In the world of homewares, the obsession is often about a bold, novel colouration; an inventive form, or a posturing flamboyance that will catch the eye and the notion that here is something different with the allure of compulsive “must have’, or reflexive “click bait”.

For Helen Kontouris, one of Australia’s leading and internationally known furniture and product designers, beauty is the overarching motive of her work and her design studio, Helen Kontouris Design, is commissioned by the industry’s top names: Alessi, Stylecraft, Space and Schiavello et al.

Her rationale is direct: “Because at the end of the day, we are dealing in beauty. If a product is not functional and beautiful, people will not resonate with it, nor maintain an emotional affinity over the long term. And long-term attachment is the aim of everything we do … 100 per cent!”
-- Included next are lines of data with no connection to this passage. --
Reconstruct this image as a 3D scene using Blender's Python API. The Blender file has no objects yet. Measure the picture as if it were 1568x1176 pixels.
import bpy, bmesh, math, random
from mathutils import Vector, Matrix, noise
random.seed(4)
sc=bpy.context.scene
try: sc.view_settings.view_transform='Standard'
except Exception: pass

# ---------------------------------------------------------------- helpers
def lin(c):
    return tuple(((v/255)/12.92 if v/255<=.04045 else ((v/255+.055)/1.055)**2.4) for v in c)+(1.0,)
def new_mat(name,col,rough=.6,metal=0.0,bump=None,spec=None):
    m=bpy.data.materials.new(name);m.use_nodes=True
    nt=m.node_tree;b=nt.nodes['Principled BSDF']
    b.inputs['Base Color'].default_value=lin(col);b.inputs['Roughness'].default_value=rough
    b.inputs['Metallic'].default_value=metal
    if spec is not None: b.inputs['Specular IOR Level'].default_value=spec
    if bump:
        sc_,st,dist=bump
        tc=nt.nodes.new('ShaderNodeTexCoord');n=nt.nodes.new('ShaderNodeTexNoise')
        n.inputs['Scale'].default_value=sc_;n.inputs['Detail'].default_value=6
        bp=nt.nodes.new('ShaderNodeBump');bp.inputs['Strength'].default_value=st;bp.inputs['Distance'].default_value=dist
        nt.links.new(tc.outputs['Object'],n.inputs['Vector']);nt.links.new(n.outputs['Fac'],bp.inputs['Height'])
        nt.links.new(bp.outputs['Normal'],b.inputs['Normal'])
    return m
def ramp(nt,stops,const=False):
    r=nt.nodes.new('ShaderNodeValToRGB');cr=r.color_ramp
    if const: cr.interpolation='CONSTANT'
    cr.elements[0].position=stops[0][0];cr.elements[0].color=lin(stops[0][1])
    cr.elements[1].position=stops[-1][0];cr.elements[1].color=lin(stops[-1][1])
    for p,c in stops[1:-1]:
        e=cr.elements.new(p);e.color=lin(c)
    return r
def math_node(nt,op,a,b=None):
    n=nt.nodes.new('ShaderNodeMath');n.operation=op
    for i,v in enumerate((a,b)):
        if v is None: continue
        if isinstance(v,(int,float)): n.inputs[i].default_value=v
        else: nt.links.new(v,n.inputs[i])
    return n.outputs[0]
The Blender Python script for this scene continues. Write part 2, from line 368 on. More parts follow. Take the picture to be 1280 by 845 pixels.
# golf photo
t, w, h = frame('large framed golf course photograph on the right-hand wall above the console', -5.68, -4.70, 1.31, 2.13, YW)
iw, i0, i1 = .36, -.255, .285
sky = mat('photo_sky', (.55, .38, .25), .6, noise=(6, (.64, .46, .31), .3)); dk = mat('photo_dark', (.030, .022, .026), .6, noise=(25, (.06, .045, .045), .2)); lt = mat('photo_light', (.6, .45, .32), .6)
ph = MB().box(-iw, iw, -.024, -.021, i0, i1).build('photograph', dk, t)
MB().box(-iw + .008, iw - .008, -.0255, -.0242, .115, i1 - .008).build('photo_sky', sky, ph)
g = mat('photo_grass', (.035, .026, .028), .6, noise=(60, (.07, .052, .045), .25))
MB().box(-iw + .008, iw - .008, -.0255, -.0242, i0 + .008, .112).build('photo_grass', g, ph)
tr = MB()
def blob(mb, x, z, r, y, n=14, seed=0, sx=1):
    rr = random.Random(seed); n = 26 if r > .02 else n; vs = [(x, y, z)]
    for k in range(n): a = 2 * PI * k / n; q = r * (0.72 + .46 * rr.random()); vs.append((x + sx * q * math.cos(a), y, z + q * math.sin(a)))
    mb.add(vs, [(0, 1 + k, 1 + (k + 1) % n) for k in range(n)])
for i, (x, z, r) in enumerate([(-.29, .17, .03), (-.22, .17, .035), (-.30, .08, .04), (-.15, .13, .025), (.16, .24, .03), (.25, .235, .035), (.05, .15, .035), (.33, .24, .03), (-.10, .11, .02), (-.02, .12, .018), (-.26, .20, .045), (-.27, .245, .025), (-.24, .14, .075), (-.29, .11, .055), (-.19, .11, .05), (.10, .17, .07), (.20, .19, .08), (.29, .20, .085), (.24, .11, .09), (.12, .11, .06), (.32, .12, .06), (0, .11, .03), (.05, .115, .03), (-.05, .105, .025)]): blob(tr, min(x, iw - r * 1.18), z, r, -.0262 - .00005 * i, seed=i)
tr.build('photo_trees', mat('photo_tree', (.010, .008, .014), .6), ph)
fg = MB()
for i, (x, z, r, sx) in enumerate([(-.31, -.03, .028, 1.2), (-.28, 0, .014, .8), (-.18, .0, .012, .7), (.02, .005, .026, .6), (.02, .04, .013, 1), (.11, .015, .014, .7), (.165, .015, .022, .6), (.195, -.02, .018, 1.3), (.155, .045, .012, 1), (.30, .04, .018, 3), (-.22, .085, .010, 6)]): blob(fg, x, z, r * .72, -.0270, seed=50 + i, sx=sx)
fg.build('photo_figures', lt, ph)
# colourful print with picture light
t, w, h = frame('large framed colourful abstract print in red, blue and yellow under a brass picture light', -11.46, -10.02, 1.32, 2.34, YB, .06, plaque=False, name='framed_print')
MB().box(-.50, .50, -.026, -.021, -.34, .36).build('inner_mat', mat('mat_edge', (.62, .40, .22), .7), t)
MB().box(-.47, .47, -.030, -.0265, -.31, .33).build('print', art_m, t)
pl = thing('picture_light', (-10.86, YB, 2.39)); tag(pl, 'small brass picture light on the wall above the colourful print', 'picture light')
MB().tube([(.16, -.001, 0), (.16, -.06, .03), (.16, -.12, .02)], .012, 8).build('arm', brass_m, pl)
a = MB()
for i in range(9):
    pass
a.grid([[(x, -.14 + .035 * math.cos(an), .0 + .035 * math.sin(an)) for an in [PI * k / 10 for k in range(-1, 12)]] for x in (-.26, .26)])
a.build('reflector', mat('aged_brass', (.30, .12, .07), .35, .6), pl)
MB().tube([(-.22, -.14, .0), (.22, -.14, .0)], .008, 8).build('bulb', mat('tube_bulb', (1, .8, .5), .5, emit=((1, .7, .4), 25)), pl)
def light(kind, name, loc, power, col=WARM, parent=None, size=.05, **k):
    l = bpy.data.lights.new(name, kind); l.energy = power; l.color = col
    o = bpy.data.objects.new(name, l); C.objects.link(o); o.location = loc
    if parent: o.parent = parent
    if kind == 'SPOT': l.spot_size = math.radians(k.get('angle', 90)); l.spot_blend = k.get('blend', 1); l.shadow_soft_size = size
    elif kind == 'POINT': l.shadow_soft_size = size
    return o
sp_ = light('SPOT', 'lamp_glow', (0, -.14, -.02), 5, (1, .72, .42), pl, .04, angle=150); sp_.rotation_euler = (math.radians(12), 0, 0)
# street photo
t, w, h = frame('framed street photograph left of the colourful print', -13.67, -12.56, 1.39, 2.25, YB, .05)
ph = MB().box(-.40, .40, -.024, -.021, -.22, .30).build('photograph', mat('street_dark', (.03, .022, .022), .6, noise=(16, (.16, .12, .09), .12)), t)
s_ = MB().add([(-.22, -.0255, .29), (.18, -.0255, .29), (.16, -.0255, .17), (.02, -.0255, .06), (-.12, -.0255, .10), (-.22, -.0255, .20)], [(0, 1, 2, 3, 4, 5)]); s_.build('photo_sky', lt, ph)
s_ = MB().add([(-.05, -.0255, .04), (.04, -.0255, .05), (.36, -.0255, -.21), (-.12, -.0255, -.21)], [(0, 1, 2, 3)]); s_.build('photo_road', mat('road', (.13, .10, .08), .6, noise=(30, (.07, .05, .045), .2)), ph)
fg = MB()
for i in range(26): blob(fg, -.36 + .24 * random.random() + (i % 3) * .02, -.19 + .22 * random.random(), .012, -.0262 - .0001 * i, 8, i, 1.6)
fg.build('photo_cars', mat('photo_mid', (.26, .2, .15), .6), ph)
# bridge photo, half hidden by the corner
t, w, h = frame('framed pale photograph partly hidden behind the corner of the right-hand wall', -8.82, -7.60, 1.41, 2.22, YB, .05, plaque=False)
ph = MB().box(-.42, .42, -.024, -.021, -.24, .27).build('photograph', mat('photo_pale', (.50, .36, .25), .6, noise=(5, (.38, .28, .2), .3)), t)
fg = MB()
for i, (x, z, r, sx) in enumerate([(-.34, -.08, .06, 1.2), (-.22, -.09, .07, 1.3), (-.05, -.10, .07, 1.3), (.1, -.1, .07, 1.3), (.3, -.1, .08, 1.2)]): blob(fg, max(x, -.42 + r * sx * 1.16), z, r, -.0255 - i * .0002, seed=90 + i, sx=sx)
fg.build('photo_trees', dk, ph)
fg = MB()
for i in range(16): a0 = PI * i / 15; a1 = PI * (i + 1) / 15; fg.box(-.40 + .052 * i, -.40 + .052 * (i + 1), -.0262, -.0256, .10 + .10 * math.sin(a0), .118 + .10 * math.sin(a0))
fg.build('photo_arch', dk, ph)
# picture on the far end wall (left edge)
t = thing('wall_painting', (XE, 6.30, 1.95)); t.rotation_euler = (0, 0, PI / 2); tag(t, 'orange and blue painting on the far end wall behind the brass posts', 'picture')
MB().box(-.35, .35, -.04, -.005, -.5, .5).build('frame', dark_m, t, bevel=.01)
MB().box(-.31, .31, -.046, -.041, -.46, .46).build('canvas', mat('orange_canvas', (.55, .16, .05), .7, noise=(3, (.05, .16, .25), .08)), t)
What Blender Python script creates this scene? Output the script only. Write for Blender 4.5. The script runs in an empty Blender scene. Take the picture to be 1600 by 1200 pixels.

For Kontouris, a multiple award winner and people’s choice champion in Australia’s largest independent design awards, the IDEA or Interior Design Excellence Awards – for which in this its 13th year she is a judge, the whole concept of sustainability, or what she terms “anti-throw-away-ism”, is pegged onto an object’s intrinsic beauty.

“So that when you walk into a room, it will arrest you … Something that will last for decades … that you might want to pass to the next generation. For me, that’s the best form of sustainability”.

Having her studio’s diverse end products so widely featured in magazines and retail forums, the interior designer-turned-product creator, has scores of items that fulfil the self-brief of aestheticism working alongside practicality.

One that emerged from her studio and that she thinks illustrates the appealing/enduring ethos is the Zoie plant holder. Made of plastic, “that can be economical and ultimately recyclable, it has an organic bulb shape that conceals a self-watering, and therefore self-sustaining system. That means it has no tubes, no [drip] plates and it’s an organic shape that talks about what it’s holding”.

One of Zoie’s best features is “it will last up to 50 years inside and 30 years outside”. The Breathe sofa, for which Kontouris won Best Product in the 2009 IDEA Awards, is another indoor/outdoor piece with a prolonged lifecycle.

Having such overview of international and local design, Kontouris is inspired by Australian design – “especially furniture design which is very strong”, and by the rising generation of young designers, “who are really putting their mark on the world.

“Young designers are leading a shift and finding very interesting ways of using the by-products of waste”.

In the manufacture of quality product, she believes that, overall, Australia is well in the game.

“Local makers see a lot of product on the internet, so they know the quality with which it can be done … with which it should be done!”

Kontouris tells that in her studio, much time is spent discussing “how to do it right the first time. When you are investing one to three years creating a product, it’s got to be something that is going to be unique, different and with a purpose”.

In November, when the 2016 IDEA winners are announced, a crop of new and exemplary Australian product will be showcased. But even from the portfolio of last year’s entrants, Kontouris found much to admire.

She cited Fiona Lynch’s “Shard” floor rug as “a beautiful, compact and durable product made of goat hair that will last a lifetime”. And daast’s very interesting timber “Big Foot dining table”. The “O’lamp”, by REDUXR, was made of an unexpected material combination of brass, ostrich eggshell, resin and garnet stone.

In essence, all fit the brief of beautiful, utilitarian products “that will look as good 30 years down the track”.